Fermo sostenitore dell’indipendenza della magistratura, convinto delle colpevoli responsabilità del governo fascista nel delitto Matteotti, Del Giudice dimostrò un’integerrima tenacia, resistendo ai tentativi di corruzione e alle pressioni esterne durante la conduzione dell’Istruttoria la sua condotta intransigente gli costerà l’esonero dall’incarico relativo al processo Matteotti, attraverso una “rimozione per promozione (promoveatur ut amoveatur)”, che lo costringerà a lasciare il suo ufficio di Roma alla volta di Catania.

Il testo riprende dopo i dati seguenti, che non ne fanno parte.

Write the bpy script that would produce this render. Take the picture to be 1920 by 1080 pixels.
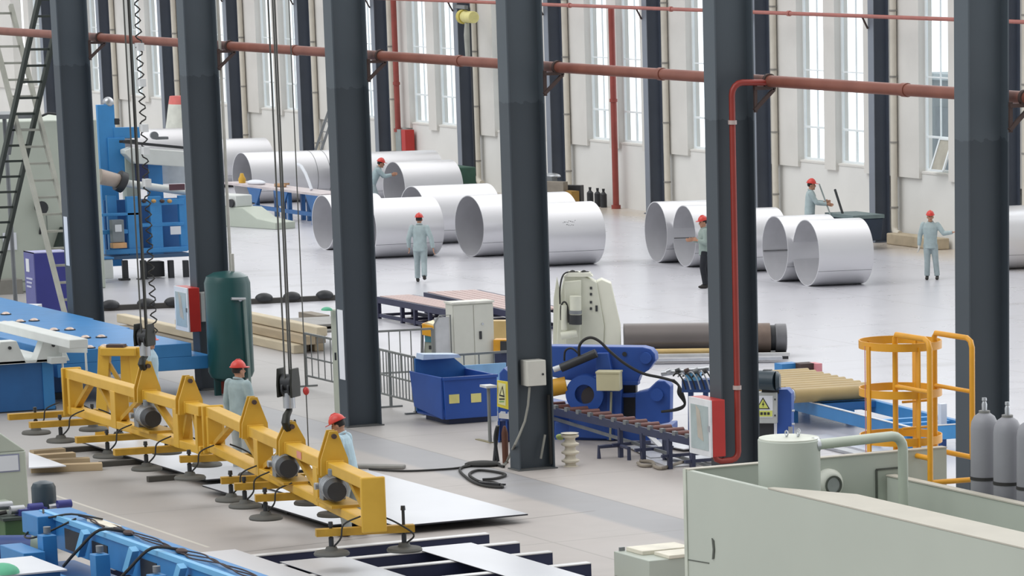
import bpy, math, random
from mathutils import Vector, Matrix
for o in list(bpy.data.objects): bpy.data.objects.remove(o, do_unlink=True)
SC = bpy.context.scene; COL = SC.collection
PI = math.pi; rnd = random.Random(7)
# ---------------------------------------------------------------- camera
CP = Vector((55.30525, -27.95791, 8.57607)); YAW, PIT, ROL, FPX = 0.6248259, 0.2282740, 0.0054430, 6976.535
SX, SY = 1132.257, 967.624            # the photograph is a crop: principal point offset in pixels
FW = Vector((-math.cos(YAW)*math.cos(PIT), math.sin(YAW)*math.cos(PIT), -math.sin(PIT)))
_r = FW.cross(Vector((0, 0, 1))).normalized(); _u = _r.cross(FW)
RT = _r*math.cos(ROL) + _u*math.sin(ROL); UP = _u*math.cos(ROL) - _r*math.sin(ROL)
cd = bpy.data.cameras.new('camera'); cam = bpy.data.objects.new('camera', cd); COL.objects.link(cam)
cd.sensor_width = 36; cd.lens = FPX/1920*36; cd.clip_start = 1; cd.clip_end = 600
cd.shift_x = -SX/1920; cd.shift_y = SY/1920
cam.matrix_world = Matrix((( RT.x, UP.x, -FW.x, CP.x), (RT.y, UP.y, -FW.y, CP.y), (RT.z, UP.z, -FW.z, CP.z), (0, 0, 0, 1)))
SC.camera = cam
# ---------------------------------------------------------------- light: an overcast white sky
W = bpy.data.worlds.new('sky'); SC.world = W; W.use_nodes = True
nt = W.node_tree; nt.nodes.clear()
wo = nt.nodes.new('ShaderNodeOutputWorld'); wb = nt.nodes.new('ShaderNodeBackground')
tc = nt.nodes.new('ShaderNodeTexCoord'); sp = nt.nodes.new('ShaderNodeSeparateXYZ'); cr = nt.nodes.new('ShaderNodeValToRGB')
nt.links.new(tc.outputs['Generated'], sp.inputs[0]); nt.links.new(sp.outputs['Z'], cr.inputs[0])
cr.color_ramp.elements[0].position = 0.0; cr.color_ramp.elements[0].color = (0.93, 0.97, 1.0, 1)
cr.color_ramp.elements[1].position = 1.0; cr.color_ramp.elements[1].color = (1.0, 0.99, 0.98, 1)
mr = nt.nodes.new('ShaderNodeMapRange'); mr.interpolation_type = 'SMOOTHSTEP'; nt.links.new(sp.outputs['Y'], mr.inputs[0])
mr.inputs[1].default_value = .1; mr.inputs[2].default_value = .6; mr.inputs[3].default_value = .78; mr.inputs[4].default_value = 1.9   # bright haze beyond the windows
nt.links.new(cr.outputs[0], wb.inputs[0]); mx = nt.nodes.new('ShaderNodeMapRange'); mx.interpolation_type = 'SMOOTHSTEP'; nt.links.new(sp.outputs['X'], mx.inputs[0])
mx.inputs[1].default_value = -.1; mx.inputs[2].default_value = .8; mx.inputs[3].default_value = 1.06; mx.inputs[4].default_value = .42   # sky dimmed towards +X to darken the column webs
mm = nt.nodes.new('ShaderNodeMath'); mm.operation = 'MULTIPLY'; nt.links.new(mr.outputs[0], mm.inputs[0]); nt.links.new(mx.outputs[0], mm.inputs[1]); nt.links.new(mm.outputs[0], wb.inputs[1])
nt.links.new(wb.outputs[0], wo.inputs[0])
sd = bpy.data.lights.new('skylight_sun', 'SUN'); so = bpy.data.objects.new('skylight_sun', sd); COL.objects.link(so)
sd.energy = 1.15; sd.angle = math.radians(50); so.rotation_euler = Vector((-.12, .62, -.78)).to_track_quat('-Z', 'Y').to_euler()
SC.view_settings.view_transform = 'Standard'; SC.view_settings.look = 'None'
SC.view_settings.exposure = 0.13; SC.view_settings.gamma = 1.0; SC.view_settings.use_curve_mapping = False

# ---------------------------------------------------------------- points on real planes seen along a pixel's ray
def ray(x, y): return FW + RT*((x-960-SX)/FPX) - UP*((y-540-SY)/FPX)
def F(x, y, z=0.0):
    d = ray(x, y); return CP + d*((z-CP.z)/d.z)
def oY(x, y, Y):
    d = ray(x, y); return CP + d*((Y-CP.y)/d.y)
def oX(x, y, X):
    d = ray(x, y); return CP + d*((X-CP.x)/d.x)
def pr(P):
    d = Vector(P)-CP; z = d.dot(FW); return (960+SX+FPX*d.dot(RT)/z, 540+SY-FPX*d.dot(UP)/z)
def hz(P, y):                        # height above plan point P that shows at image row y
    a, b = -2.0, 14.0
    for _ in range(40):
        m = (a+b)/2
        if pr((P[0], P[1], m))[1] > y: a = m
        else: b = m
    return a
def oV(x, y, P, ang):                # on the vertical plane through plan point P running along direction ang
    d = ray(x, y); n = Vector((-math.sin(ang), math.cos(ang), 0)); return CP + d*((Vector((P[0], P[1], 0))-CP).dot(n)/d.dot(n))

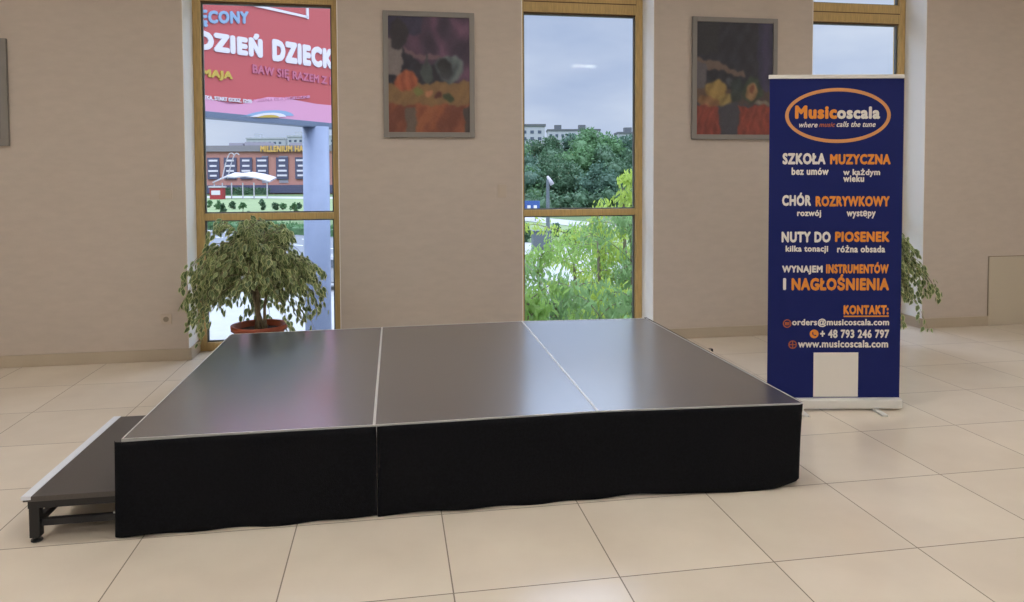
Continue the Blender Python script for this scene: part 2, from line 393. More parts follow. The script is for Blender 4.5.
r = MB(); r.box(lx(SX0+.03), lx(SX0+.052), ly(SY0+.048), ly(SY1-.048), .062, .09, .002); r.build('side_rail', M['black'], g)
MB().lathe([(.0, 0), (.007, .002), (.007, .008), (0, .01)], 10, c=(lx(-1.318), ly(SY0+.03), .088)).build('bolt', M['alu'], g)

# ================================================================ BANNER
BL = on_z(768.5, 411.5, 0); BR = on_z(903.0, 411, 0)
bd = (BR-BL); bw = bd.length; ang = math.atan2(bd.y, bd.x)
g = empty('roll_up_banner', ((BL+BR)/2)[:], ang, 'navy blue roll-up banner with white and orange lettering at the stage corner', 'banner')
gi = Matrix.Translation(((BL+BR)/2)) @ Matrix.Rotation(ang, 4, 'Z'); gi_inv = gi.inverted()
bn = Vector((bd.y, -bd.x, 0)).normalized()
def bp(u, v):      # point of the photograph on the banner sheet, in banner coordinates
    q = gi_inv @ on_plane(u, v, (BL+BR)/2 - bn*.04, bn); return q.x, q.z
hw = bw/2
ztop = bp(835, 75)[1]; print('banner', bw, ztop)
MB().box(-hw, hw, .0, .085, .012, .073, .012).build('base_case', M['alu'], g)
MB().box(-hw+.004, hw-.004, .0385, .0415, .06, ztop-.02).build('banner_sheet', M['navy'], g)
MB().box(-hw-.002, hw-.002, .032, .048, ztop-.022, ztop+.002, .003).build('top_rail', M['alu'], g)
MB().tube([(0, .065, .06), (0, .065, ztop-.01)], .008, 10).build('support_pole', M['alu'], g)
for u in (797, 873):
    x = bp(u, 405)[0]
    MB().box(x-.018, x+.018, -.11, .16, .0, .012, .003).build('foot', M['alu'], g)
ow, oo = MB(), MB()
def bt(kind, s, u0, v0, u1, v1, bold=.03, shear=0):
    nm, mt = {'w': ('white_lettering', 'ink_w'), 'o': ('orange_lettering', 'ink_o'), 'r': ('rust_lettering', 'ink_r')}[kind]; mb = MB()   # u0,v0 = top left; u1,v1 = bottom right
    a = bp(u0, v0); b = bp(u1, v0); c = bp(u0, v1); d = bp(u1, v1)
    text_mb(mb, s, a[0], b[0], c[1], a[1], bold, y=.0383, depth=.0012, shear=shear, slope=((b[1]+d[1])-(a[1]+c[1]))/2/(b[0]-a[0]))
    mb.build(nm, M[mt], g)
bt('w', 'oscala', 837, 106.5, 880, 119, .05); bt('o', 'Music', 795, 105.5, 837, 119, .055)
bt('w', 'where', 799, 122, 817.5, 127.5, .02, .3); bt('w', 'calls the tune', 836.5, 121.5, 875.5, 127, .02, .3)
bt('w', 'SZKOŁA', 782.5, 153, 825.5, 164.5, .055); bt('o', 'MUZYCZNA', 830, 154, 890.5, 164.5, .055)
bt('w', 'bez umów', 791.5, 167.5, 828.5, 175, .04); bt('w', 'w każdym', 843, 168.5, 880, 177, .04); bt('w', 'wieku', 843, 175, 864, 182, .04)
bt('w', 'CHÓR', 782, 192.5, 811, 206, .055); bt('o', 'ROZRYWKOWY', 815.5, 196, 889.5, 206.5, .055)
bt('w', 'rozwój', 797, 210, 821, 218, .04); bt('w', 'występy', 846.5, 210.5, 875.5, 218.5, .04)
bt('w', 'NUTY DO', 781.5, 231.5, 830.5, 242.5, .055); bt('o', 'PIOSENEK', 835, 231.5, 889.5, 242, .055)
bt('w', 'kilka tonacji', 785.5, 245.5, 828, 253.5, .04); bt('w', 'różna obsada', 837, 245, 885, 252.5, .04)
bt('w', 'WYNAJEM', 782, 265.5, 822.5, 274.5, .055); bt('o', 'INSTRUMENTÓW', 826, 262, 888.5, 273.5, .055)
bt('w', 'I', 783, 278, 786, 290, .055); bt('o', 'NAGŁOŚNIENIA', 791.5, 274, 889, 290.5, .055)
bt('o', 'KONTAKT:', 843.5, 305, 888.5, 314.5, .055)
bt('w', 'orders@musicoscala.com', 792, 318.5, 889, 327, .035); bt('w', '+ 48 793 246 797', 820, 329.5, 889, 338, .04); bt('w', 'www.musicoscala.com', 798, 340, 888, 347.5, .035)
rr = MB(); bt('r', 'music', 819, 122.5, 835, 127, .02, .3); 
def flatbox(mb, u0, v0, u1, v1, y=.0383, dp=.0012, mi=0):
    a = bp(u0, v0); b = bp(u1, v1); mb.box(a[0], b[0], y-dp, y, b[1], a[1], mi=mi)
flatbox(oo, 843.5, 315.6, 888.5, 316.8); oo.build('underline', M['ink_o'], g); oo = MB()
def disc(mb, u, v, r, r2=0, yy=.0383, ex=1, ez=1):
    cx, cz = bp(u, v); n = 40; vs = []; fs = []
    for k in range(n):
        a = 2*PI*k/n
        for q in (r, r2):
            for y in (yy-.0012, yy): vs.append((cx+q*ex*math.cos(a), y, cz+q*ez*math.sin(a)))
    for k in range(n):
        a, b = 4*k, 4*((k+1) % n); fs += [(a, b, b+2, a+2), (a+1, a+3, b+3, b+1), (a, a+1, b+1, b), (a+2, b+2, b+3, a+3)]
    mb.add(vs, fs)
disc(oo, 814, 333.8, .027); disc(rr, 787, 323.5, .026, .020); r2_ = MB(); disc(r2_, 792.5, 344.5, .026, .019)
flatbox(rr, 784.8, 322, 789.3, 325.2); flatbox(r2_, 792, 341.5, 793, 347.5); flatbox(r2_, 789.5, 344, 795.5, 345)
pn = MB(); cx, cz = bp(814, 333.8)
pn.tube([(cx-.010, .0365, cz+.010), (cx-.008, .0365, cz-.004), (cx+.004, .0365, cz-.010), (cx+.011, .0365, cz-.009)], [.004, .003, .003, .004], 6)
pn.build('phone_symbol', M['navy'], g)
oo.build('phone_disc', M['ink_o'], g); rr.build('mail_symbol', M['ink_r'], g); r2_.build('globe_symbol', M['ink_r'], g)
lg_ = MB(); ctr = ((785+890.5)/2, (88+143)/2); a = bp(785, ctr[1]); b = bp(890.5, ctr[1]); c = bp(ctr[0], 88); d = bp(ctr[0], 143)
rx, rz = (b[0]-a[0])/2, (c[1]-d[1])/2; cx, cz = bp(*ctr); n = 72; vs = []; fs = []
for k in range(n):
    t = 2*PI*k/n
    for q in (0, .021):
        for y in (.0371, .0383): vs.append((cx+(rx-q)*math.cos(t), y, cz+(rz-q)*math.sin(t)))
for k in range(n):
    a, b = 4*k, 4*((k+1) % n); fs += [(a, b, b+2, a+2), (a+1, a+3, b+3, b+1), (a, a+1, b+1, b), (a+2, b+2, b+3, a+3)]
lg_.add(vs, fs).build('logo_ring', M['ink_t'], g)
wp = MB(); flatbox(wp, 813.5, 352.5, 857.5, 396.5); wp.build('blank_white_patch', M['ink_w'], g)

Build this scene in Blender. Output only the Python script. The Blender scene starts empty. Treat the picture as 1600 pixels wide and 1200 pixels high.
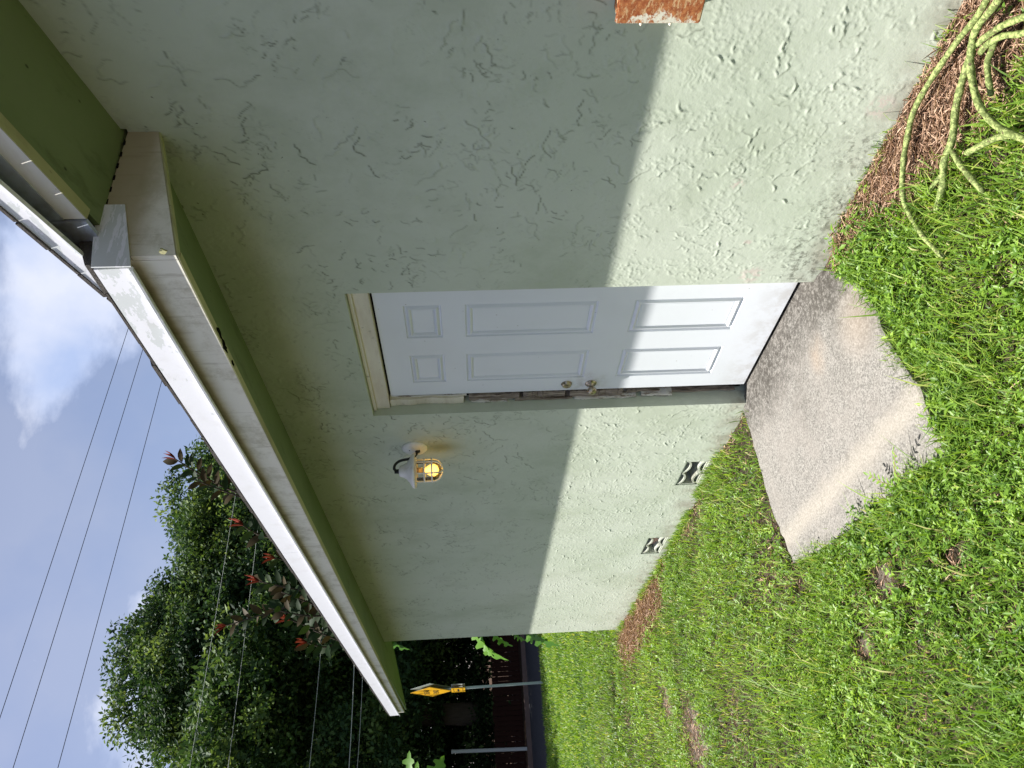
import bpy, bmesh, math, random
import numpy as np
from mathutils import Vector, Matrix
random.seed(7); rng = np.random.default_rng(11)
scene = bpy.context.scene
COL = scene.collection

# ------------------------------------------------------------------ camera
CAM = Vector((2.6187, -2.2066, 1.6059))
FW = Vector((-0.8374748, 0.5431158, -0.0605084))
RT = Vector((0.5454887, 0.8374743, -0.032847))
UP = Vector((-0.0328345, 0.0605152, 0.9976271))
cd = bpy.data.cameras.new("camera"); cam = bpy.data.objects.new("camera", cd); COL.objects.link(cam)
m3 = Matrix((-UP, RT, -FW)).transposed()            # the phone is held sideways: image right is world down
cam.matrix_world = Matrix.Translation(CAM) @ m3.to_4x4()
cd.sensor_fit = 'HORIZONTAL'; cd.sensor_width = 36; cd.lens = 26.494
cd.clip_start = 0.05; cd.clip_end = 2000
scene.camera = cam
FPX = 1177.44
def ray(px, py):            # a photograph pixel (1600x1200) -> direction
    return FW + RT * ((600 - py) / FPX) - UP * ((px - 800) / FPX)
def at(px, py, t): return CAM + ray(px, py) * t
def onplane(px, py, axis, val):
    d = ray(px, py); return CAM + d * ((val - CAM[axis]) / d[axis])

# ------------------------------------------------------------------ sky, sun, exposure
SUN = Vector((-1.05, -1.0, 3.05)).normalized()
sl = bpy.data.lights.new("sun", 'SUN'); so = bpy.data.objects.new("sun", sl); COL.objects.link(so)
sl.energy = 5.0; sl.angle = math.radians(0.55); sl.color = (1.0, 0.965, 0.915)
so.rotation_euler = SUN.to_track_quat('Z', 'Y').to_euler(); so.location = (0, -5, 12)
w = bpy.data.worlds.new("World"); scene.world = w; w.use_nodes = True
nt = w.node_tree; nt.nodes.clear(); N = nt.nodes.new; L = nt.links.new
sky = N("ShaderNodeTexSky"); sky.sky_type = 'NISHITA'; sky.sun_disc = False
sky.sun_elevation = math.asin(SUN.z); sky.sun_rotation = math.atan2(SUN.x, SUN.y)
sky.air_density = 1.0; sky.dust_density = 1.6; sky.ozone_density = 1.5
tc = N("ShaderNodeTexCoord")
def wm(op, a, b=None, c=None):
    n = N("ShaderNodeMath"); n.operation = op
    for i, v in enumerate((a, b, c)):
        if v is None: continue
        if isinstance(v, (int, float)): n.inputs[i].default_value = v
        else: L(v, n.inputs[i])
    return n.outputs[0]
nz = N("ShaderNodeTexNoise"); nz.inputs["Scale"].default_value = 2.6; nz.inputs["Detail"].default_value = 9
nz.inputs["Roughness"].default_value = 0.58; nz.inputs["Distortion"].default_value = 0.25
mp = N("ShaderNodeMapping"); mp.inputs["Scale"].default_value = (1, 1, 1.9); mp.inputs["Location"].default_value = (3.1, 0.4, 1.7)
L(tc.outputs["Generated"], mp.inputs["Vector"]); L(mp.outputs[0], nz.inputs["Vector"])
def blob(v, r0, r1):                      # a cloud bank standing in that part of the sky
    vn = v.normalized(); d = N("ShaderNodeVectorMath"); d.operation = 'DISTANCE'
    d.inputs[1].default_value = vn; L(tc.outputs["Generated"], d.inputs[0])
    r = N("ShaderNodeMapRange"); r.interpolation_type = 'SMOOTHSTEP'
    r.inputs[1].default_value = r0; r.inputs[2].default_value = r1; r.inputs[3].default_value = 1; r.inputs[4].default_value = 0
    L(d.outputs["Value"], r.inputs[0]); return r.outputs[0]
b1 = blob(ray(55, 450), 0.05, 0.24); b2 = blob(ray(130, 470), 0.02, 0.20); b3 = blob(ray(300, 765), 0.0, 0.05); b4 = blob(ray(-60,330),.05,.3)
s = wm('ADD', wm('MULTIPLY', b1, 0.10), wm('MULTIPLY', b2, 0.09))
s = wm('ADD', s, wm('ADD', wm('MULTIPLY', b3, 0.09), wm('MULTIPLY', b4, 0.02)))
dens = wm('ADD', nz.outputs[0], s)
mr = N("ShaderNodeMapRange"); mr.interpolation_type = 'SMOOTHSTEP'; L(dens, mr.inputs[0])
mr.inputs[1].default_value = 0.555; mr.inputs[2].default_value = 0.70
veil = N("ShaderNodeTexNoise"); veil.inputs["Scale"].default_value = 1.6; veil.inputs["Detail"].default_value = 5
L(mp.outputs[0], veil.inputs["Vector"])
vv = wm('MULTIPLY_ADD', veil.outputs[0], 0.34, -0.02)
cover = wm('MAXIMUM', mr.outputs[0], vv)
nz2 = N("ShaderNodeTexNoise"); nz2.inputs["Scale"].default_value = 7; nz2.inputs["Detail"].default_value = 7
L(tc.outputs["Generated"], nz2.inputs["Vector"])
cr = N("ShaderNodeValToRGB"); cr.color_ramp.elements[0].position = 0.35; cr.color_ramp.elements[0].color = (4.1, 5.1, 7.6, 1)
cr.color_ramp.elements[1].position = 0.62; cr.color_ramp.elements[1].color = (6.8, 7.2, 8.5, 1); L(nz2.outputs[0], cr.inputs[0])
tint = N("ShaderNodeMix"); tint.data_type = 'RGBA'; tint.blend_type = 'MULTIPLY'; tint.inputs[0].default_value = 1
tint.inputs["B"].default_value = (1.25, 1.12, 1.12, 1); L(sky.outputs[0], tint.inputs["A"])
mx = N("ShaderNodeMix"); mx.data_type = 'RGBA'; L(cover, mx.inputs[0]); L(tint.outputs["Result"], mx.inputs["A"]); L(cr.outputs[0], mx.inputs["B"])
bg = N("ShaderNodeBackground"); bg.inputs[1].default_value = 0.06; wo = N("ShaderNodeOutputWorld")
L(mx.outputs["Result"], bg.inputs[0]); L(bg.outputs[0], wo.inputs[0])
vs = scene.view_settings; vs.view_transform = 'Standard'; vs.look = 'None'; vs.gamma = 1; vs.use_curve_mapping = False; vs.exposure = 1.02
scene.cycles.max_bounces = 8; scene.cycles.diffuse_bounces = 5; scene.cycles.transparent_max_bounces = 12
scene.render.film_transparent = False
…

Quarantaquattro ponderosi registri custoditi nell’Archivio di Stato di Roma, ancora tutti da studiare, sono oggi depositari di scottanti testimonianze, fondamentali per capire come si svolsero i fatti. Del Giudice li raccontò nel 1947 nella sua “Cronistoria del processo Matteotti”, per sollecitare e nel contempo “sfidare” la memoria.

Come Matteotti, Del Giudice non ebbe paura di esporre la sua documentata analisi dei fatti, la sua denuncia-memoria. Con coraggio raccontò tutti retroscena di quel processo.
Mauro Del Giudice fu oggetto di una serrata “damnatio memoriae” da parte di chi, durante il regime fascista e anche dopo la sua caduta, voleva a tutti i costi continuare a nascondere la verità sul delitto Matteotti.

Ecco perché il 26 settembre 2022, nell’imminenza del centenario dell’assassinio di Giacomo Matteotti, ho curato l’edizione critica delle “Memorie” inedite di Mauro Del Giudice, frutto di anni di ricerca, e la riedizione della “Cronistoria del processo Matteotti” in un libro dal titolo forte, emblematico: “Il Magistrato che fece tremare il Duce”.

La mia narrazione delinea un profilo di Mauro Del Giudice di altissimo livello giuridico-culturale, ispirato da un forte rigore morale e dall’eccezionale impegno profuso, oltre che alla Corte di Appello di Roma, nelle preture più disagiate e nei tribunali periferici del Centro sud.

Un Giudice che merita un posto al sole tra i grandi giuristi italiani, che ha servito con disciplina e onore la causa della Giustizia. Nei tempi bui in cui troppi suoi colleghi si piegarono al potere, disonorando la Magistratura.